My wife and I have been doing some television archeology, digging up old shows that we didn’t notice or watch attentively when they first appeared. We recently started binge-watching The Newsroom, Aaron Sorkin’s HBO series about the workings of a fictional cable-news organization and the (mostly) noble people who work there. The show, which ran from 2012 to 2014, is uneven but often compelling television, though maybe I’m biased because I very much like Jeff Daniels (who plays the chief anchor, Will McAvoy) and Sam Waterston (the network president, Charlie Skinner). But like Sorkin’s masterpiece, The West Wing, it is full of implausible and showy moments where each character periodically stops to deliver a long speech by … well, by Aaron Sorkin.

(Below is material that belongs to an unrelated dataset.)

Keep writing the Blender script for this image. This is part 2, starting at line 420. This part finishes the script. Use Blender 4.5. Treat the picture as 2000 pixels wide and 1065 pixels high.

I don’t know how true to life The Newsroom is; I’ve never worked in one. (Matthew Yglesias wrote earlier today of his admiration for The West Wing as a show that reflects some realities in Washington; I think he is wrong. That show is Veep.) But there is an unsettling prescience to The Newsroom—which took many of its plots from actual events almost in real time—about politics and news and entertainment, and how all of them became indistinguishable in a country that doesn’t care about reality or government or decency or much of anything else. The Newsroom ended its run just as the GOP won full control of Congress, and two years before Trump arrived at the White House—events I suspect would have challenged even Sorkin’s creative powers.